Die Befundlage zum Vergleich von Effekten von jahrgangsgemischt und jahrgangshomogen unterrichteten Klassen ergibt kein eindeutiges Bild. Positive Effekte lassen sich vorrangig in Modellversuchen in der Eingangsstufe nachweisen; speziell für die dritte und vierte Klasse weist der Forschungsstand eher auf eine Pattsituation hin, allerdings mit nur wenigen Studien aus dem deutschsprachigen Raum. Aufgrund der dürftigen Befundlage verbleiben die Forschungsfragen hier zunächst auf der Oberflächenstruktur und sind eher explorativ angelegt. Die erste Forschungsfrage richtet sich auf einen grundsätzlichen Vergleich jahrgangsgemischten und -homogenen Unterrichts in der dritten und vierten Jahrgangsstufe:

1 Unterscheidet sich die schulische Leistungsentwicklung von Schüler*innen, die in der dritten und vierten Jahrgangsstufe in jahrgangsgemischten Klassen unterrichtet wurden, von denen aus jahrgangshomogenen Klassen?

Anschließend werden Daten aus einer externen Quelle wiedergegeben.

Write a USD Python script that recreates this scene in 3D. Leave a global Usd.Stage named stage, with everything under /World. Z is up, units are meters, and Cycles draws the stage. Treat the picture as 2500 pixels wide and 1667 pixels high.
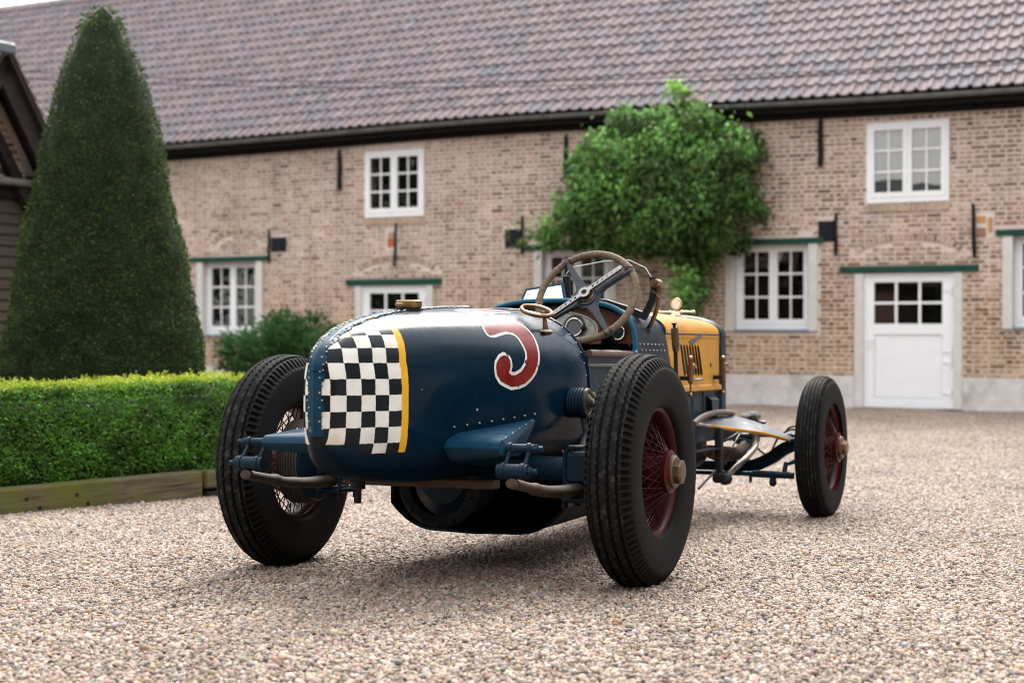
import math, numpy as np, trimesh, usdkit, meshkit
from pxr import Usd, UsdGeom, UsdLux, UsdShade, Gf, Sdf, Vt
from scipy.interpolate import PchipInterpolator
from shapely.geometry import Polygon, LineString, box as sbox
from shapely import affinity

stage = Usd.Stage.CreateInMemory()
UsdGeom.SetStageUpAxis(stage, UsdGeom.Tokens.z)
UsdGeom.SetStageMetersPerUnit(stage, 1.0)
UsdGeom.Xform.Define(stage, '/World')
UsdGeom.Scope.Define(stage, '/World/Looks')

# ---------------------------------------------------------------- camera, sky, sun, exposure
CZ = 1.04
cam = UsdGeom.Camera.Define(stage, '/World/camera')
cam.AddTranslateOp().Set(Gf.Vec3d(0, 0, CZ))
cam.AddRotateXOp().Set(90 - 0.5656)
cam.CreateHorizontalApertureAttr(36.0)
cam.CreateVerticalApertureAttr(24.0)
cam.CreateFocalLengthAttr(56.16)
cam.CreateFStopAttr(2.6)
cam.CreateFocusDistanceAttr(6.5)
cam.CreateClippingRangeAttr(Gf.Vec2f(0.05, 2000))
cam.CreateExposureAttr(0.9)

SUN_AZ, SUN_EL = math.radians(12), math.radians(45)          # azimuth from +y towards +x
sd = np.array([math.sin(SUN_AZ) * math.cos(SUN_EL), math.cos(SUN_AZ) * math.cos(SUN_EL), math.sin(SUN_EL)])
SKY = 0.085
skymat = usdkit.material(stage, '/World/Looks/sky_clouds', {
    'sky': ('sky_texture', {'sky_type': 'single_scattering', 'sun_disc': False, 'sun_elevation': SUN_EL, 'sun_rotation': SUN_AZ, 'altitude': 50.0}),
    'tc': ('texture_coordinate', {}), 'geo': ('geometry', {}),
    'mp': ('mapping', {'scale': (1.0, 1.0, 2.2)}),
    'n': ('noise_texture', {'scale': 2.2, 'detail': 6.0, 'roughness': 0.55}),
    'r': ('rgb_ramp', {'ramp': [(0.30, (0.88, 0.91, 0.95)), (0.62, (1.06, 1.06, 1.05))]}),
    'nm': ('vector_math', {'math_type': 'normalize'}), 'sx': ('separate_xyz', {}), 'zc': ('math', {'math_type': 'maximum', 'value2': 0.0}), 'cie': ('math', {'math_type': 'multiply_add', 'value2': 8.0, 'value3': 6.0}),
    'dt': ('vector_math', {'math_type': 'dot_product', 'vector2': tuple(sd)}), 'd0': ('math', {'math_type': 'maximum', 'value2': 0.0}), 'dp': ('math', {'math_type': 'power', 'value2': 3.0}), 'gl': ('math', {'math_type': 'multiply_add', 'value2': 15.0}), 'sc': ('vector_math', {'math_type': 'scale'}),
    'mx': ('mix_color', {'fac': 0.93}),
    'bg': ('background_shader', {'strength': SKY})},
    [('tc.generated', 'mp.vector'), ('mp.vector', 'n.vector'), ('n.fac', 'r.fac'), ('geo.position', 'nm.vector1'), ('nm.vector', 'sx.vector'), ('sx.z', 'zc.value1'), ('zc.value', 'cie.value1'), ('nm.vector', 'dt.vector1'), ('dt.value', 'd0.value1'), ('d0.value', 'dp.value1'), ('dp.value', 'gl.value1'), ('cie.value', 'gl.value3'), ('r.color', 'sc.vector1'), ('gl.value', 'sc.scale'), ('sky.color', 'mx.a'), ('sc.vector', 'mx.b'), ('mx.result', 'bg.color')],
    surface='bg.background')
sky = UsdLux.DomeLight.Define(stage, '/World/sky')
sky.GetPrim().SetCustomDataByKey('kind', 'structure')
UsdShade.MaterialBindingAPI.Apply(sky.GetPrim()).Bind(skymat)
sun = UsdLux.DistantLight.Define(stage, '/World/sun')
sun.CreateIntensityAttr(1.0)
sun.CreateAngleAttr(28.0)
sun.CreateColorAttr(Gf.Vec3f(1.0, 0.96, 0.9))
sun.GetPrim().CreateAttribute('inputs:normalize', Sdf.ValueTypeNames.Bool).Set(True)
_z = Gf.Vec3d(*sd); _x = Gf.Cross(Gf.Vec3d(0, 0, 1), _z).GetNormalized(); _y = Gf.Cross(_z, _x)
sun.AddTransformOp().Set(Gf.Matrix4d(_x[0], _x[1], _x[2], 0, _y[0], _y[1], _y[2], 0, _z[0], _z[1], _z[2], 0, 0, 0, 60, 1))

# ---------------------------------------------------------------- helpers
rng = np.random.default_rng(7)
used = {}
def path(parent, name):
    k = (parent, name); n = used.get(k, -1) + 1; used[k] = n
    return f'{parent}/{name}' if n == 0 else f'{parent}/{name}_{n:03d}'
def meta(p, label=None, cat=None, group=None, kind=None):
    for k, v in (('label', label), ('category', cat), ('group', group), ('kind', kind)):
        if v: p.SetCustomDataByKey(k, v)
    return p
def thing(name, label=None, cat=None, loc=(0, 0, 0), rz=0, group=None, kind=None, matrix=None):
    x = UsdGeom.Xform.Define(stage, path('/World', name))
    if matrix is not None: x.AddTransformOp().Set(matrix)
    else:
        x.AddTranslateOp().Set(Gf.Vec3d(*map(float, loc)))
        if rz: x.AddRotateZOp().Set(float(rz))
    return str(meta(x.GetPrim(), label, cat, group, kind).GetPath())
def obj(name, mesh, mat, parent='/World', smooth=False, col=None, uv=None, label=None, cat=None, group=None, kind=None):
    p = path(parent, name)
    m = usdkit.mesh(stage, p, mesh, M[mat] if isinstance(mat, str) else mat, smooth=smooth, uv=uv)
    if col is not None:
        UsdGeom.PrimvarsAPI(m).CreatePrimvar('col', Sdf.ValueTypeNames.Color3fArray, 'vertex').Set(Vt.Vec3fArray.FromNumpy(np.asarray(col, np.float32)))
    meta(m.GetPrim(), label, cat, group, kind)
    return p

def cat_(parts):
    vs, fs, n = [], [], 0
    for v, f in parts:
        vs.append(np.asarray(v, float)); fs.append(tri(f) + n); n += len(v)
    return np.vstack(vs), np.vstack(fs)
def tri(f):
    f = np.asarray(f, int)
    return np.vstack([f[:, [0, 1, 2]], f[:, [0, 2, 3]]]) if f.shape[1] == 4 else f
def tm(m): return np.array(m.vertices), np.array(m.faces)
def bx(lo, hi):
    x0, y0, z0 = lo; x1, y1, z1 = hi
    v = np.array([(x0, y0, z0), (x1, y0, z0), (x1, y1, z0), (x0, y1, z0), (x0, y0, z1), (x1, y0, z1), (x1, y1, z1), (x0, y1, z1)], float)
    f = [(0, 3, 2, 1), (4, 5, 6, 7), (0, 1, 5, 4), (1, 2, 6, 5), (2, 3, 7, 6), (3, 0, 4, 7)]
    return v, tri(f)
def rbx(lo, hi, r=0.006):
    """box with chamfered edges"""
    lo, hi = np.array(lo, float), np.array(hi, float); r = min(r, (hi - lo).min() * 0.45)
    pts = []
    for c in np.ndindex(2, 2, 2):
        p = np.where(np.array(c) == 0, lo + r, hi - r)
        for k in range(3):
            q = p.copy(); q[k] = lo[k] if c[k] == 0 else hi[k]; pts.append(q)
    return hull(pts)
def hull(pts):
    m = trimesh.convex.convex_hull(np.array(pts, float)); return tm(m)
def frame_of(t):
    t = np.asarray(t, float); t = t / np.linalg.norm(t)
    a = np.cross(t, [0, 0, 1.0] if abs(t[2]) < 0.9 else [1.0, 0, 0]); a /= np.linalg.norm(a)
    return t, a, np.cross(t, a)
def tube(pts, r, n=10, cap=True, closed=False, flat=1.0):
    p = np.asarray(pts, float); m = len(p)
    if closed: t = np.roll(p, -1, 0) - np.roll(p, 1, 0)
    else: t = np.gradient(p, axis=0)
    t /= np.linalg.norm(t, axis=1, keepdims=True) + 1e-12
    _, a, _ = frame_of(t[0]); A = []
    for k in range(m):
        a = a - t[k] * (a @ t[k]); a /= np.linalg.norm(a); A.append(a)
    A = np.array(A); B = np.cross(t, A); th = np.arange(n) * 2 * np.pi / n
    r = np.broadcast_to(np.asarray(r, float), (m,))
    v = (p[:, None] + r[:, None, None] * (np.cos(th)[None, :, None] * A[:, None] + flat * np.sin(th)[None, :, None] * B[:, None])).reshape(-1, 3)
    f = []
    for i in range(m if closed else m - 1):
        for j in range(n):
            i2, j2 = (i + 1) % m, (j + 1) % n
            f.append((i * n + j, i * n + j2, i2 * n + j2, i2 * n + j))
    f = tri(f)
    if cap and not closed:
        v = np.vstack([v, p[0], p[-1]]); c0, c1 = m * n, m * n + 1
        f = np.vstack([f, [(c0, (j + 1) % n, j) for j in range(n)], [(c1, (m - 1) * n + j, (m - 1) * n + (j + 1) % n) for j in range(n)]])
    return v, f
def cyl(a, b, r, r2=None, n=16): return tube([a, b], [r, r if r2 is None else r2], n)
def lathe(prof, n=48, axis='y', c=(0, 0, 0), closed=False):
    """prof: (along axis, radius)"""
    pr = np.asarray(prof, float); th = np.arange(n) * 2 * np.pi / n; m = len(pr)
    x, y, z = pr[:, 1][:, None] * np.cos(th), np.broadcast_to(pr[:, 0][:, None], (m, n)), pr[:, 1][:, None] * np.sin(th)
    v = {'y': np.stack([x, y, z], -1), 'z': np.stack([x, z, y], -1), 'x': np.stack([y, x, z], -1)}[axis].reshape(-1, 3) + np.array(c, float)
    f = []
    for i in range(m if closed else m - 1):
        i2 = (i + 1) % m
        for j in range(n):
            j2 = (j + 1) % n
            f.append((i * n + j, i2 * n + j, i2 * n + j2, i * n + j2) if axis != 'z' else (i * n + j, i * n + j2, i2 * n + j2, i2 * n + j))
    return v, tri(f)
def ball(c, r, sub=2, s=(1, 1, 1)):
    m = trimesh.creation.icosphere(sub, r); return np.array(m.vertices) * s + np.array(c, float), np.array(m.faces)
def grid(P):
    """(m, n, 3) points to a surface"""
    m, n = P.shape[:2]; i, j = np.meshgrid(np.arange(m - 1), np.arange(n - 1), indexing='ij'); a = (i * n + j).ravel()
    return P.reshape(-1, 3), tri(np.stack([a, a + 1, a + n + 1, a + n], 1))
def xf(m, R=np.eye(3), t=(0, 0, 0)): return np.asarray(m[0]) @ np.asarray(R).T + np.array(t, float), m[1]
def extr(poly, h, frame, o):
    """shapely polygon extruded: frame = (u axis, v axis, normal)"""
    gs = getattr(poly, 'geoms', [poly]); out = []
    for g in gs:
        m = trimesh.creation.extrude_polygon(g, h, engine='earcut'); out.append((np.array(m.vertices) @ np.array(frame, float) + np.array(o, float), np.array(m.faces)))
    return cat_(out)
def arc(c, r, a0, a1, n): 
    t = np.linspace(a0, a1, n); return np.stack([c[0] + r * np.cos(t), c[1] + r * np.sin(t)], 1)
def smoothpath(pts, n):
    p = np.asarray(pts, float); d = np.r_[0, np.cumsum(np.linalg.norm(np.diff(p, axis=0), axis=1))]
    return PchipInterpolator(d, p)(np.linspace(0, d[-1], n))

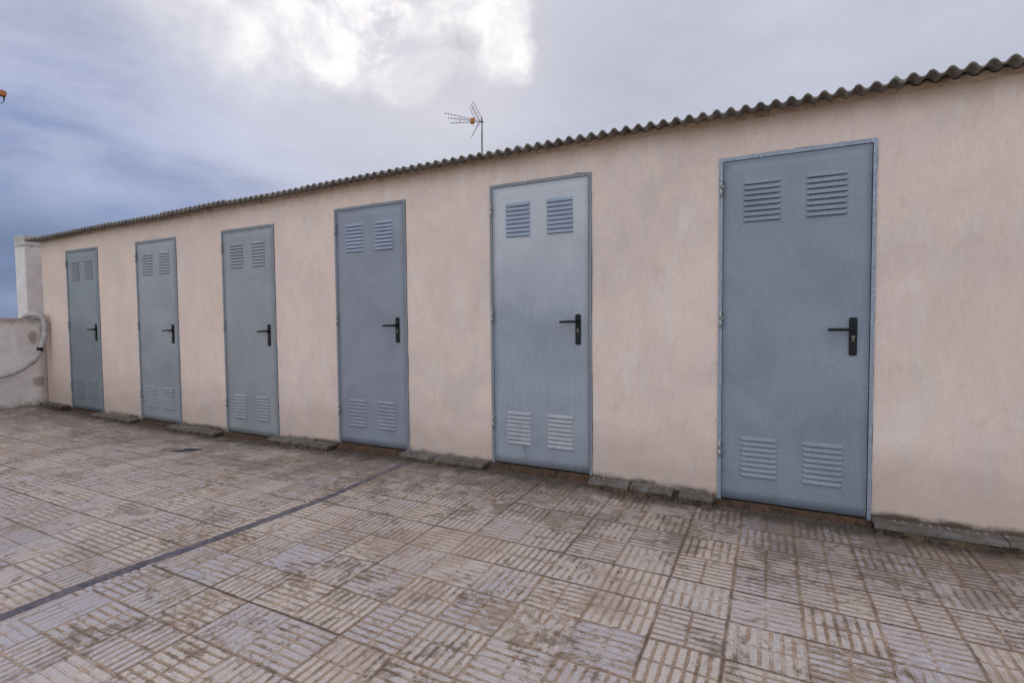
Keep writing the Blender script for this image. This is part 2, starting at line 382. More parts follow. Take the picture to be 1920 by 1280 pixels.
MORTAR = cement_mat("brown_bedding_mortar", (.12, .080, .052), (.07, .053, .038), (.02, .016, .012), 10., .85, .44, .58)
EAVEM = cement_mat("eave_mortar", (.50, .39, .29), (.40, .30, .215), (.18, .13, .095), 8., .6)
ROOFM = cement_mat("weathered_fibre_cement", (.245, .23, .205), (.17, .16, .14), (.075, .072, .06), 7., .6)
BITUM = cement_mat("bitumen_joint_filler", (.17, .155, .175), (.10, .093, .115), (.25, .205, .175), 16., .75)
def ledge_mat():
    m_, nt, p = mat("grey_skirting_tile"); o = objco(nt); x, y, z = nt.sep(o)
    n = nt.noise(o, 9, 6, .65, .5); n2 = nt.noise(o, 90, 4, .7); n3 = nt.noise(o, 17, 5, .7)
    c_ = nt.mix(nt.ss(n, .35, .65), (.165, .150, .138), (.105, .090, .078))
    c_ = nt.v('SCALE', c_, scale=nt.ss(n2, .25, .75, .82, 1.15))
    st = nt.m('ABSOLUTE', nt.m('SUBTRACT', nt.m('FRACT', nt.m('MULTIPLY', x, 27.)), .5))
    sm = nt.m('MULTIPLY', nt.m('MULTIPLY', nt.ss(st, .28, .40), nt.ss(y, -.065, -.02)), nt.ss(n3, .46, .56))
    c_ = nt.mix(nt.m('MULTIPLY', sm, .85), c_, (.46, .43, .42))
    c_ = nt.mix(nt.m('MULTIPLY', nt.ss(n3, .50, .64), .75), c_, (.060, .043, .030))
    nt.put(p.inputs['Base Color'], c_); p.inputs['Roughness'].default_value = .8
    nt.put(p.inputs['Normal'], nt.bump(nt.m('SUBTRACT', n2, nt.m('MULTIPLY', nt.ss(st, .28, .40), .8)), .6, .002))
    return m_
LEDGE = ledge_mat()
def whitewash():
    m_, nt, p = mat("old_whitewash"); o = objco(nt); x, y, z = nt.sep(o)
    n = nt.noise(o, 2.6, 6, .6, .4); n2 = nt.noise(o, 60, 4, .7); n3 = nt.noise(o, 10, 6, .7, .8)
    c_ = nt.mix(nt.ss(n, .38, .62), (.74, .69, .66), (.62, .56, .525))
    c_ = nt.v('SCALE', c_, scale=nt.ss(n2, .25, .75, .9, 1.08))
    top = nt.ss(nt.m('ADD', z, nt.m('MULTIPLY', nt.m('SUBTRACT', n3, .5), .22)), 1.06, 1.20)
    c_ = nt.mix(nt.m('MULTIPLY', top, .75), c_, (.17, .135, .105))
    ft = nt.ss(nt.m('ADD', z, nt.m('MULTIPLY', nt.m('SUBTRACT', n3, .5), .3)), .11, -.01)
    c_ = nt.mix(nt.m('MULTIPLY', ft, .8), c_, (.10, .065, .045))
    for (cy, cz, ry, rz) in ((-.135, .93, .050, .10), (-.095, .34, .075, .075)):
        a = nt.m('DIVIDE', nt.m('SUBTRACT', y, cy), ry); b_ = nt.m('DIVIDE', nt.m('SUBTRACT', z, cz), rz)
        d_ = nt.m('SQRT', nt.m('ADD', nt.m('MULTIPLY', a, a), nt.m('MULTIPLY', b_, b_)))
        d_ = nt.m('ADD', d_, nt.m('MULTIPLY', nt.m('SUBTRACT', n3, .5), 1.3))
        c_ = nt.mix(nt.ss(d_, 1.15, .65, 0., .62), c_, nt.mix(nt.ss(n3, .4, .6), (.28, .165, .095), (.22, .15, .11)))
    nt.put(p.inputs['Base Color'], c_); p.inputs['Roughness'].default_value = .9; p.inputs['Specular IOR Level'].default_value = .2
    nt.put(p.inputs['Normal'], nt.bump(nt.m('ADD', n2, nt.m('MULTIPLY', n3, 2.)), .6, .005))
    return m_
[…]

Die Forschungslage legt die Vermutung nahe, dass keine großen Unterschiede zu finden sind, wenn man alle Schüler*innen über die beiden Organisationsformen hinweg vergleicht.

Untersucht werden zudem folgende weiterführende differenzielle Fragen:

2 Wirkt sich die Unterrichtsorganisation (jahrgangsgemischt vs. jahrgangshomogen) unterschiedlich auf Kinder der verschiedenen Schulbesuchsjahre (Dritt- bzw. Viertklässler*innen) aus?

3 Gibt es Effekte für unterschiedliche Leistungsgruppen?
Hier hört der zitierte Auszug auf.